The Backoffice and Field: One Platform in Harmony

This has been my refrain now for early five years of writing about service, but everything that your technicians have at their workstation should also be in their pockets (“Even their stapler?” some smart aleck might ask to which I say that it depends on the type of pockets). This means full schedules for themselves in their colleagues, full access to parts systems, full access to resource libraries, full marketing, customer experience, and appointment logging capabilities.

I do understand the challenge, especially among telco professionals to stop what they’re doing in order to take advantage of their mobile tools, but that is exactly why it’s important that they can access everything—and access it well—on mobile. It’s also an opportunity to enhance your mobile applications with mobile-specific elements, to make mobile a truly better-than-desktop experience.

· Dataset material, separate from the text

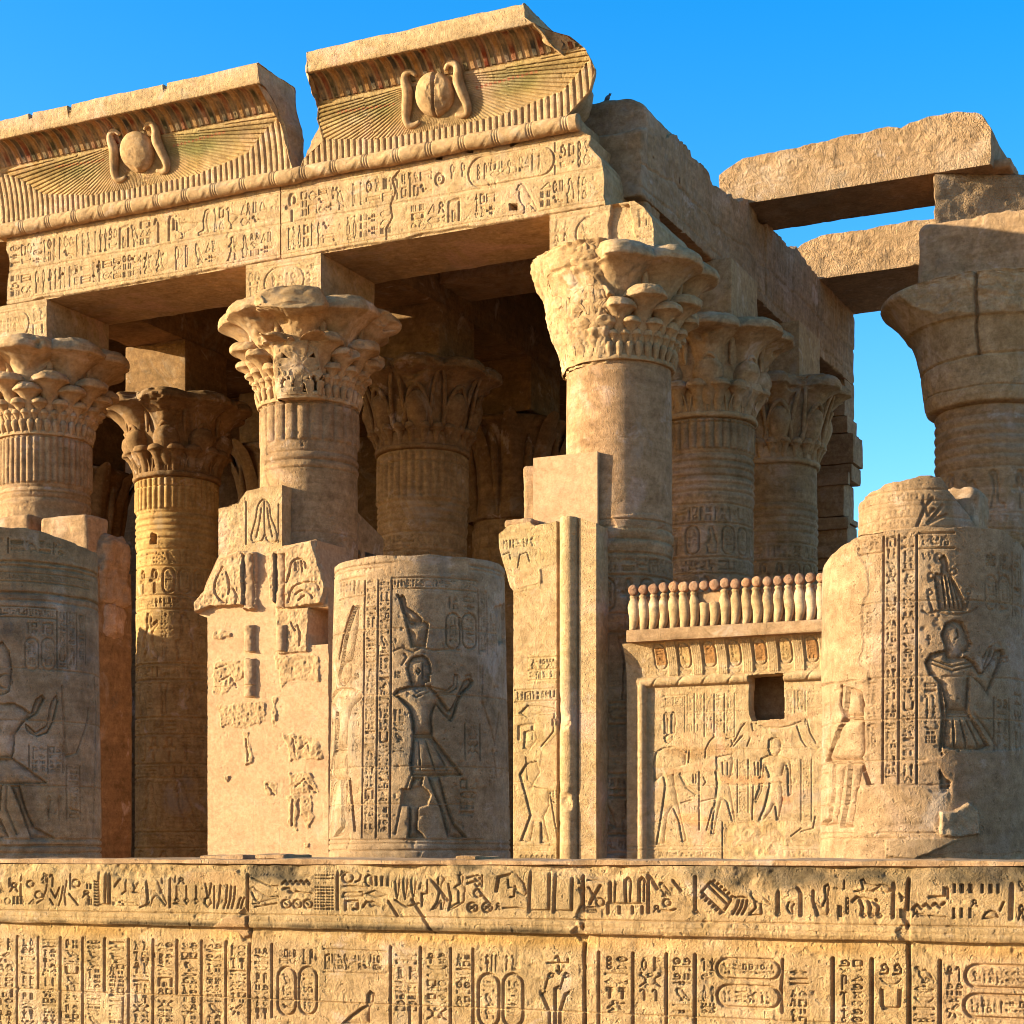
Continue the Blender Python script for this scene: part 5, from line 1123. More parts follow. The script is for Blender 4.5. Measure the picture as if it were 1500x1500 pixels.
# ---------------------------------------------------------------- torus and hollow cornice
ZK0, ZK1, ZS = 11.93, 13.24, 13.60
def cornice(label, u0, u1, endL, endR, disc_px, seed, torus_u, neck=(), dep=1.9):
    t = thing("cornice_block", label, "cornice", group="painted cornice blocks on top of the front")
    H = ZK1-ZK0; O = .66; vK = -.98
    na = 170; a = np.linspace(0, pi/2*.985, na)
    z = ZK0+H*np.sin(a); v = vK-O*(1-np.cos(a)); sl = np.concatenate([[0], np.cumsum(np.hypot(np.diff(z), np.diff(v)))])
    cv = Canvas(u0, u1, 0, sl[-1], .0105, sl[-1]/(na-1)); nt_ = len(cv.t); zz = np.interp(cv.t, sl, z); vv = np.interp(cv.t, sl, v); aa = np.interp(cv.t, sl, a)
    L = sl[-1]; S, T = cv.S, cv.T
    def px(x, y):
        u = None; best = None
        for i in range(nt_):
            q = P(x, y, vv[i]); e = abs(q[2]-zz[i])
            if best is None or e < best[0]: best = (e, q[0], cv.t[i])
        return best[1], best[2]
    cv.px = px
    du, dtt = px(*disc_px); 
    # lower upright leaves, wing feathers fanning from the disc, upper striped leaves under the slab
    per = .118; ph = ((S-u0)/per) % 1
    X = (S-du); Y = T-(dtt+.12)
    edge_w = np.abs(X)/2.85
    zlow = np.interp(np.abs(X), [0, .4, 1.2, 2.3, 2.75, 3.4], [.25, .25, .27, .46, .80, 1.08])
    leaves = T < zlow
    cv.h = np.where(leaves, -.03*(np.abs(ph-.5) > .36)+.012*np.sqrt(np.clip(1-((ph-.5)/.36)**2, 0, 1)), cv.h)
    top = T > L-.54
    per2 = .125; ph2 = ((S-u0)/per2) % 1; idx2 = np.floor((S-u0)/per2).astype(int)
    cv.h = np.where(top, -.022*(np.abs(ph2-.5) > .34), cv.h)
    wing = ~leaves & ~top
    ang = np.arctan2(Y-.12, np.abs(X)+.02); rad = np.hypot(X, Y)
    sc = (rad < .85) & (ang > .12)
    feather = (ang*np.interp(rad, [0, 3], [10, 15])) % 1
    f2 = ((ang+1.4)*np.where(rad > 1.35, 34, 24)) % 1
    cv.h = np.where(wing & ~sc, -.015*(np.abs(f2-.5) > .34)+.006*np.cos((f2-.5)*3), cv.h)
    scx = ((X+.04*np.floor(Y/.07))/.085) % 1; scy = (Y/.07) % 1
    cv.h = np.where(wing & sc, -.012*(np.hypot(scx-.5, (scy-.5)) > .42), cv.h)
    cv.h = np.where(np.abs(T-(L-.54)) < .02, -.02, cv.h)
    # what is left of the paint; stripes darkened to put in the slab's shade
    n1 = fbm2(S, T, 1.4, 4, seed); n2 = fbm2(S, T, 5, 3, seed+1)
    cols = np.array([(.42, .13, .07), (.16, .20, .16), (.75, .55, .30), (.13, .17, .25)], np.float32)
    c = cols[idx2 % 4]; q = (top & (np.abs(ph2-.5) < .34))*np.clip(.72+.6*n2, 0, 1); cv.tint = cv.tint*(1-q[..., None])+c*.85*q[..., None]
    gq = np.exp(-((np.abs(X)-1.35)/.75)**2)*np.exp(-((T-(L-.80))/.24)**2)*np.clip(.65+1.0*n1, 0, 1); gcol = np.array((.50, .68, .60), np.float32)
    q = np.clip(gq*1.3, 0, 1)*wing; cv.tint = cv.tint*(1-q[..., None])+gcol*q[..., None]
    q = np.exp(-((np.abs(X)-2.2)/.9)**2)*np.exp(-((T-(L-.72))/.12)**2)*wing*.8; cv.tint = cv.tint*(1-q[..., None])+np.array((.45, .46, .34))*q[..., None]
    q = wing*np.clip(.55+n1, 0, 1)*.8; cv.tint = cv.tint*(1+q[..., None]*(np.array((1.12, 1.03, .72))-1))
    q = (np.abs(T-(dtt-.06+.10*np.abs(X)/2)) < .022)*(np.abs(X) > .75)*(np.abs(X) < 1.9)*((X*12 % 1) < .6)*.8; cv.tint = cv.tint*(1-q[..., None])+np.array((.8, .42, .36))*q[..., None]
    cv.weather(.007, 3, seed+3, .006)
    nv = -np.cos(aa); nz = -np.sin(aa)
    # closed section: bottom, cavetto, slab front, slab top, back
    prof = [(vv[i], zz[i]) for i in range(nt_)]
    vs = v[-1]-.09
    tail = [(vs+.015, ZK1+.0), (vs, ZK1+.015), (vs-.002, ZK1+.12), (vs-.002, ZS-.12), (vs, ZS-.02), (vs+.02, ZS)]+[(vs+.02+x, ZS) for x in np.linspace(.15, dep, 12)]+[(vs+dep+.05, zq) for zq in np.linspace(ZS-.05, ZK0, 10)]+[(vq, ZK0) for vq in np.linspace(vs+dep-.2, vK+.1, 6)]
    pv = np.array(prof+tail); m = len(pv); ns = len(cv.s)
    V = np.zeros((m, ns, 3)); V[:, :, 0] = cv.s[None, :]; V[:, :, 1] = pv[:, 0][:, None]; V[:, :, 2] = pv[:, 1][:, None]
    V[:nt_, :, 1] += cv.h*nv[:, None]; V[:nt_, :, 2] += cv.h*nz[:, None]
    Q = V[nt_:]; w_ = fbm(Q, 2.2, 4, seed+6)
    Q[..., 1] += .02*w_; ed = np.abs(Q[..., 2]-ZS) < .03
    Q[..., 2] -= np.where(ed, .10*np.clip(fbm(Q*np.array([1, .3, 0]), 1.1, 4, seed+7)-.25, 0, 1)*2+.012*w_, 0)
    for nx in neck: Q[..., 2] -= np.where(ed & (np.abs(Q[..., 0]-nx) < .05), .10, 0)
    lo = endL(V[..., 2], V[..., 1])+.05*fbm(V, 2.6, 4, seed+8); hi = endR(V[..., 2], V[..., 1])+.06*fbm(V, 2.6, 4, seed+9)
    V[..., 0] = np.clip(V[..., 0], lo, hi)
    tint = np.ones((m, ns, 3), np.float32); tint[:nt_] = cv.tint
    mb = MB(); F = gridF(m, ns); last = np.stack([(m-1)*ns+np.arange(ns-1), (m-1)*ns+np.arange(1, ns), np.arange(1, ns), np.arange(ns-1)], 1)
    mb.add(V.reshape(-1, 3), [F, last], tint.reshape(-1, 3))
    for col, endrough in ((0, .8), (ns-1, 1.0 if dep > 1.3 else .25)):
        loop = V[:, col]; ctr = np.array([loop[:, 0].mean(), -.85+(dep-1.9)*.4, (ZK0+ZS)/2-.05]); k = 22; rings = []
        for i in range(k):
            q = i/(k-1)*.99; r = loop*(1-q)+ctr*q
            if i: r = r.copy(); r[:, 0] += (.10*fbm(r, 2.2, 4, seed+20)-.12*np.abs(fbm(r, 4.5, 4, seed+21)))*min(1, q*6)*endrough
            rings.append(r)
        mb.add(np.concatenate(rings), gridF(k, m, True), np.full((k*m, 3), .95, np.float32))
    mb.build("cavetto", M_FRONT, t, tint=True)
    # sun disc with its two cobras
    i = int(np.argmin(np.abs(cv.t-dtt))); c0_ = np.array([du, vv[i], zz[i]]); tn = np.array([0, vv[i+1]-vv[i-1], zz[i+1]-zz[i-1]]); tn /= np.linalg.norm(tn); nn = np.array([0, -tn[2], tn[1]]); nn = nn if nn[1] < 0 else -nn; ux = np.array([1., 0, 0])
    loc = lambda x, y, d: c0_+ux*x+tn*y+nn*d
    prof2 = smooth_prof([(.345, -.05), (.355, .03), (.325, .11), (.24, .17), (.12, .20), (.005, .21)], 4)
    V0, F0 = lathe(smooth_prof(prof2, 3), 96); V1_ = np.array([loc(p[0], p[1], p[2]) for p in V0]); V1_ += nn*(.014*fbm(V1_, 5, 4, seed))[:, None]
    if dep > 1.3:
        cx_ = V0[:, 0]-.03-.16*(V0[:, 1]+.02); V1_ -= nn*(np.where((np.abs(cx_) < .028+.02*V0[:, 1]) & (V0[:, 2] > .05), .07, 0))[:, None]
    V1_ -= nn*(.10*np.clip(fbm(V1_, 2.6, 4, seed+5)-.2, 0, 1))[:, None]
    MB().add(V1_, F0).build("sun_disc", M_CAP, t)
    for sx in (-1, 1):
        path = [(.27, .34), (.36, .42), (.47, .39), (.50, .28), (.48, .12), (.53, -.08), (.58, -.26), (.56, -.38), (.46, -.41), (.34, -.37)]; rads = [.03, .05, .06, .075, .095, .09, .075, .065, .05, .03]
        pp = smooth_prof(path, 4); rr = np.interp(np.linspace(0, 1, len(pp)), np.linspace(0, 1, len(rads)), rads)
        Vt, Ft = tube(np.array([loc(sx*x, y, .06) for x, y in pp]), rr, 12); Vt += nn*(.012*fbm(Vt, 6, 3, seed+2))[:, None]; MB().add(Vt, Ft).build("cobra", M_CAP, t)
    # torus with its binding
    ra = .135; n = 40; ss = np.linspace(torus_u[0], torus_u[1], int((torus_u[1]-torus_u[0])/.012)); A2 = np.linspace(0, 2*pi, n, endpoint=False)
    SS, AA = np.meshgrid(ss, A2, indexing='ij'); cyc = SS % .62; hh = np.zeros_like(SS)
    for o in (.08, .125, .17): hh -= .016*np.exp(-((cyc-o)/.012)**2)
    dg = (SS-AA*.13) % .62; hh -= .010*np.exp(-((dg-.42)/.014)**2)+.010*np.exp(-((dg-.46)/.014)**2)
    c3 = np.stack([SS, vK-.05-ra*np.cos(AA), 11.83+ra*np.sin(AA)], -1); rr = ra+hh+.012*fbm(c3, 3, 4, seed+4)-.05*np.clip(fbm(c3, 1.1, 3, seed+5)-.35, 0, 1)
    V = np.stack([SS, vK-.05-rr*np.cos(AA), 11.83+rr*np.sin(AA)], -1)
    mb = MB().add(V.reshape(-1, 3), [gridF(len(ss), n, True), np.array([list(range(n))]), np.array([list(range((len(ss)-1)*n, len(ss)*n))])])
    V, F = stone((torus_u[0]+.02, vK+.06, 11.745), (torus_u[1]-.02, .85, 11.925), .06, .02, .01, seed); mb.add(V, F)
    mb.build("torus_moulding", M_CAP, t)
pK = lambda x, y, v: P(x, y, v)[0]
uLs0, uLs1 = pK(-45, 180, -1.68), pK(378, 95, -1.68)
cornice("left painted cornice block with a winged sun disc and cleanly cut right end", uLs0, -5.4,
        lambda z, v: np.full_like(z, uLs0+.05), lambda z, v: np.interp(z, [11.9, 12.2, 12.8, 13.2, 13.7], [-5.72, -5.80, -5.86, uLs1+.02, uLs1]), (203, 222), 31, (uLs0, -5.62), (pK(103, 150, -1.68), pK(243, 124, -1.68), pK(47, 165, -1.68)), 1.15)
uRs0, uRs1 = pK(450, 90, -1.68), pK(769, 30, -1.68)
cornice("highest painted cornice block, its right end ragged and broken, with a winged sun disc", -5.9, .25,
        lambda z, v: np.interp(z, [11.9, 12.1, 12.35, 12.7, 13.2, 13.7], [-5.62, -5.52, -5.10, -5.16, uRs0+.02, uRs0]),
        lambda z, v: np.interp(z, [11.9, 12.05, 12.3, 12.6, 12.9, 13.1, 13.3, 13.7], [-.62, -.40, -.08, .02, -.10, -.35, uRs1, uRs1-.02])-.5*np.clip(v+.95, 0, 2)*(z < 13.2), (638, 138), 37, (-5.66, -.28), (), 1.6)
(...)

Contingent and Salaried Labor Need to Be Brought Together

Telecommunications professionals have the added challenge of asymmetrical asset repairs, different technical fleets, and B2B and B2C sitting, under many circumstances alongside one another. For those reasons, the need to lean on contingent labor, or even just different technical pools for different types of jobs, becomes necessary. It’s easy, then for parts inventory, schedules, and resources to be siloed.

I’m not arguing that you blow down the walls of those silos, of course. That has the potential of causing anarchy for your business. However, for businesses to work effectively, field workers and backoffice, whether they’re working for you, or contracted, working in a customer’s home or on a radio tower, should be working in systems that are at the very least integrated. The future of enterprise management means that service, project, and asset management across the whole of your business should be coordinated by a unified set of applications.

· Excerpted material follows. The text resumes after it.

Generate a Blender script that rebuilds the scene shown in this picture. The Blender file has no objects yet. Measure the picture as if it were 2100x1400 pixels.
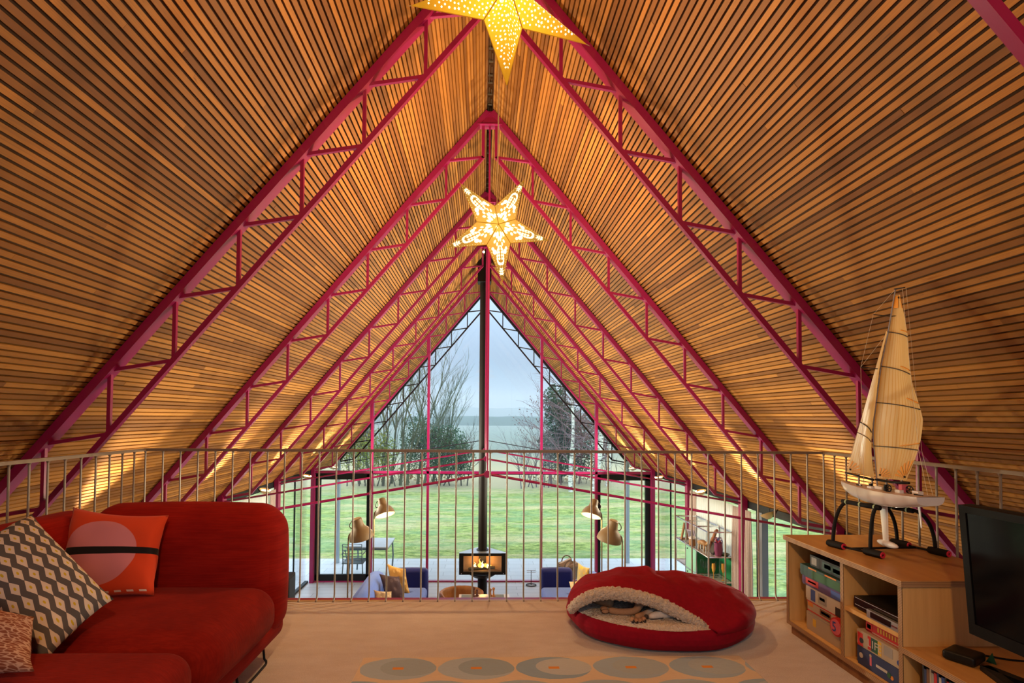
import bpy, bmesh, math, random
from mathutils import Vector, Matrix, noise
random.seed(7)
PI = math.pi
scene = bpy.context.scene
COL = scene.collection

# ------------------------------------------------------------------ camera
F = 1100.0
cam_d = bpy.data.cameras.new('camera'); cam = bpy.data.objects.new('camera', cam_d); COL.objects.link(cam)
yaw, pitch, roll = -0.02669, 0.03062, 0.00650
cy, sy = math.cos(yaw), math.sin(yaw); cp, sp = math.cos(pitch), math.sin(pitch); cr, sr = math.cos(roll), math.sin(roll)
Rz = Matrix(((cy, sy, 0), (-sy, cy, 0), (0, 0, 1)))
Rx = Matrix(((1, 0, 0), (0, cp, sp), (0, -sp, cp)))
Ry = Matrix(((cr, 0, sr), (0, 1, 0), (-sr, 0, cr)))
RR = Ry @ Rx @ Rz
right, fwd, up = RR[0], RR[1], RR[2]
M = Matrix((right, up, -fwd)).transposed().to_4x4()
M.translation = Vector((-0.05722, 0, 1.2336))
cam.matrix_world = M
cam_d.sensor_width = 36; cam_d.sensor_fit = 'HORIZONTAL'
cam_d.lens = F / 2100 * 36
cam_d.shift_x = (1050 - 1018.246) / 2100
cam_d.shift_y = (820.656 - 700) / 2100
cam_d.clip_start = 0.05; cam_d.clip_end = 3000
scene.camera = cam

scene.view_settings.view_transform = 'Standard'
scene.view_settings.look = 'None'
scene.view_settings.gamma = 1
scene.view_settings.exposure = 0.0
scene.view_settings.use_curve_mapping = False
cyc = scene.cycles
cyc.max_bounces = 7; cyc.diffuse_bounces = 3; cyc.glossy_bounces = 3; cyc.transmission_bounces = 4
cyc.transparent_max_bounces = 14; cyc.volume_bounces = 0
cyc.caustics_reflective = False; cyc.caustics_refractive = False
cyc.sample_clamp_indirect = 4.0
cyc.use_denoising = True

# ------------------------------------------------------------------ mesh builder
class MB:
    def __init__(s):
        s.v = []; s.f = []; s.m = []; s.a = []; s.uv = []
    def add(s, vs, fs, m=0, a=0.5, uv=None):
        b = len(s.v)
        s.v.extend(Vector(p) for p in vs)
        s.a.extend([a] * len(vs))
        s.uv.extend(uv if uv else [(0, 0, 0)] * len(vs))
        for f in fs:
            s.f.append(tuple(i + b for i in f)); s.m.append(m)
        return s
    def box(s, c, d, rot=None, m=0, a=0.5):
        hx, hy, hz = d[0] / 2, d[1] / 2, d[2] / 2
        vs = [Vector((x, y, z)) for x in (-hx, hx) for y in (-hy, hy) for z in (-hz, hz)]
        if rot is not None: vs = [rot @ p for p in vs]
        vs = [p + Vector(c) for p in vs]
        return s.add(vs, [(0, 1, 3, 2), (4, 6, 7, 5), (0, 4, 5, 1), (2, 3, 7, 6), (0, 2, 6, 4), (1, 5, 7, 3)], m, a)
    def bb(s, x0, x1, y0, y1, z0, z1, m=0, a=0.5):
        return s.box(((x0 + x1) / 2, (y0 + y1) / 2, (z0 + z1) / 2), (abs(x1 - x0), abs(y1 - y0), abs(z1 - z0)), None, m, a)
    def beam(s, p0, p1, w, h, up=(0, 1, 0), m=0, a=0.5):
        # w is the size along `up`, h the size across both
        p0, p1 = Vector(p0), Vector(p1); d = (p1 - p0); L = d.length; d.normalize()
        u = Vector(up); u = (u - d * u.dot(d)).normalized(); n = d.cross(u)
        R = Matrix((d, u, n)).transposed()
        return s.box((p0 + p1) / 2, (L, w, h), R, m, a)
    def tube(s, pts, r, n=8, m=0, a=0.5, caps=True):
        pts = [Vector(p) for p in pts]
        rs = r if isinstance(r, (list, tuple)) else [r] * len(pts)
        d0 = (pts[1] - pts[0]).normalized()
        ref = Vector((0, 0, 1)) if abs(d0.z) < 0.9 else Vector((1, 0, 0))
        u = (ref - d0 * ref.dot(d0)).normalized()
        vs = []; fs = []
        for i, p in enumerate(pts):
            d = (pts[min(i + 1, len(pts) - 1)] - pts[max(i - 1, 0)])
            if d.length < 1e-9: d = d0.copy()
            d.normalize()
            u = (u - d * u.dot(d))
            if u.length < 1e-6: u = Vector((1, 0, 0)).cross(d)
            u.normalize(); w = d.cross(u)
            for k in range(n):
                t = 2 * PI * k / n
                vs.append(p + (u * math.cos(t) + w * math.sin(t)) * rs[i])
        for i in range(len(pts) - 1):
            for k in range(n):
                k2 = (k + 1) % n
                fs.append((i * n + k, i * n + k2, (i + 1) * n + k2, (i + 1) * n + k))
        if caps:
            fs.append(tuple(range(n - 1, -1, -1))); e = (len(pts) - 1) * n
            fs.append(tuple(range(e, e + n)))
        return s.add(vs, fs, m, a)
    def lathe(s, prof, n=24, o=(0, 0, 0), rot=None, m=0, a=0.5, close=False):
        vs = []; fs = []
        for (r, z) in prof:
            for k in range(n):
                t = 2 * PI * k / n
                p = Vector((r * math.cos(t), r * math.sin(t), z))
                if rot is not None: p = rot @ p
                vs.append(p + Vector(o))
        for i in range(len(prof) - 1):
            for k in range(n):
                k2 = (k + 1) % n
                fs.append((i * n + k, i * n + k2, (i + 1) * n + k2, (i + 1) * n + k))
        if close:
            fs.append(tuple(range(n - 1, -1, -1))); e = (len(prof) - 1) * n
            fs.append(tuple(range(e, e + n)))
        return s.add(vs, fs, m, a)
    def ball(s, c, r, nu=16, nv=10, m=0, a=0.5, sc=(1, 1, 1), rot=None):
        prof = [(math.sin(PI * i / nv) * 1.0, -math.cos(PI * i / nv)) for i in range(nv + 1)]
        prof[0] = (0.001, -1); prof[-1] = (0.001, 1)
        S = Matrix.Diagonal(Vector((sc[0] * r, sc[1] * r, sc[2] * r)))
        if rot is not None: S = rot @ S
        return s.lathe(prof, nu, c, S, m, a)
    def prism(s, poly, y0, y1, plane='XZ', m=0, a=0.5):
        n = len(poly)
        def P(p, t):
            if plane == 'XZ': return (p[0], t, p[1])
            if plane == 'XY': return (p[0], p[1], t)
            return (t, p[0], p[1])
        vs = [P(p, y0) for p in poly] + [P(p, y1) for p in poly]
        fs = [tuple(range(n)), tuple(range(2 * n - 1, n - 1, -1))]
        for i in range(n):
            j = (i + 1) % n; fs.append((i, i + n, j + n, j))
        return s.add(vs, fs, m, a)
    def grid(s, fn, nu, nv, m=0, a=0.5, wrapu=False):
        vs = []; uv = []; fs = []
        for j in range(nv + 1):
            for i in range(nu + 1):
                vs.append(fn(i / nu, j / nv)); uv.append((i / nu, j / nv, 0))
        for j in range(nv):
            for i in range(nu):
                b = j * (nu + 1) + i
                fs.append((b, b + 1, b + nu + 2, b + nu + 1))
        return s.add(vs, fs, m, a, uv)
    def rbox(s, c, d, r, seg=5, bulge=0.0, rot=None, m=0, a=0.5, fill=6):
        h = [x / 2 for x in d]
        r = min(r, min(h) * 0.999)
        def coords(hh):
            inner = hh - r
            l = [-hh + r * (1 - math.cos(PI / 2 * i / seg)) for i in range(seg)]
            l2 = [-inner + 2 * inner * i / fill for i in range(fill + 1)]
            return l + l2 + [-x for x in reversed(l)]
        for ax in range(3):
            b, cc = (ax + 1) % 3, (ax + 2) % 3
            cb, ccs = coords(h[b]), coords(h[cc])
            for sg in (-1, 1):
                vs = []; uv = []
                for y in ccs:
                    for x in cb:
                        q = [0, 0, 0]; q[ax] = sg * h[ax]; q[b] = x; q[cc] = y
                        inn = [max(-(h[k] - r), min(h[k] - r, q[k])) for k in range(3)]
                        dd = Vector([q[k] - inn[k] for k in range(3)])
                        nrm = dd.normalized() if dd.length > 1e-9 else Vector((0, 0, 0))
                        p = Vector(inn) + nrm * r
                        if bulge:
                            k = math.cos(PI / 2 * min(1, abs(x) / h[b])) * math.cos(PI / 2 * min(1, abs(y) / h[cc]))
                            p[ax] += sg * bulge * k
                        if rot is not None: p = rot @ p
                        vs.append(p + Vector(c)); uv.append((x / d[b] + .5, y / d[cc] + .5, 0))
                nx, ny = len(cb), len(ccs)
                fs = []
                for j in range(ny - 1):
                    for i in range(nx - 1):
                        k = j * nx + i
                        fs.append((k, k + 1, k + nx + 1, k + nx) if sg > 0 else (k, k + nx, k + nx + 1, k + 1))
                s.add(vs, fs, m, a, uv)
        return s
    def build(s, name, mats, parent=None, smooth=False, merge=False):
        me = bpy.data.meshes.new(name)
        off = WL.get(parent.name, Vector((0, 0, 0))) if parent else Vector((0, 0, 0))
        me.from_pydata([tuple(p - off) for p in s.v], [], s.f)
        mats = mats if isinstance(mats, (list, tuple)) else [mats]
        for mt in mats: me.materials.append(mt)
        if len(mats) > 1: me.polygons.foreach_set('material_index', s.m)
        at = me.attributes.new('tone', 'FLOAT', 'POINT'); at.data.foreach_set('value', s.a)
        at = me.attributes.new('uvw', 'FLOAT_VECTOR', 'POINT'); at.data.foreach_set('vector', [c for t in s.uv for c in t])
        if merge or smooth:
            bm = bmesh.new(); bm.from_mesh(me)
            if merge: bmesh.ops.remove_doubles(bm, verts=bm.verts, dist=1e-5)
            bmesh.ops.recalc_face_normals(bm, faces=bm.faces)
            bm.to_mesh(me); bm.free()
        if smooth:
            me.polygons.foreach_set('use_smooth', [True] * len(me.polygons))
            if smooth != 'all':
                try: me.set_sharp_from_angle(angle=math.radians(40))
                except Exception: pass
        me.update()
        o = bpy.data.objects.new(name, me); COL.objects.link(o)
        if parent: o.parent = parent
        WL[o.name] = off.copy()
        return o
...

Building a Field-Oriented Mindset

The last piece of this is the most complex, and requires us to step outside of the solutions themselves to the way that those tools interact with your business. Take parts management as an example. In a world that lacks field orientation, parts live in depots and warehouses. In a field-oriented world, parts live in transit, on technician vehicles, and across a wide array of channels and endpoints. Fully optimizing for mobile means tracking and coordinating all of these sometimes disparate touchpoints into a coherent strategy.

Telecommunications has long embraced the importance of service, but to take their service to the next level, it’s time to reevaluate the technologies in the hands of your employees. This means auditing not just your tools, but your whole mindset around service management. Field technicians beat at the heart of the connected telco business. Don’t leave them without the tools that they need to succeed.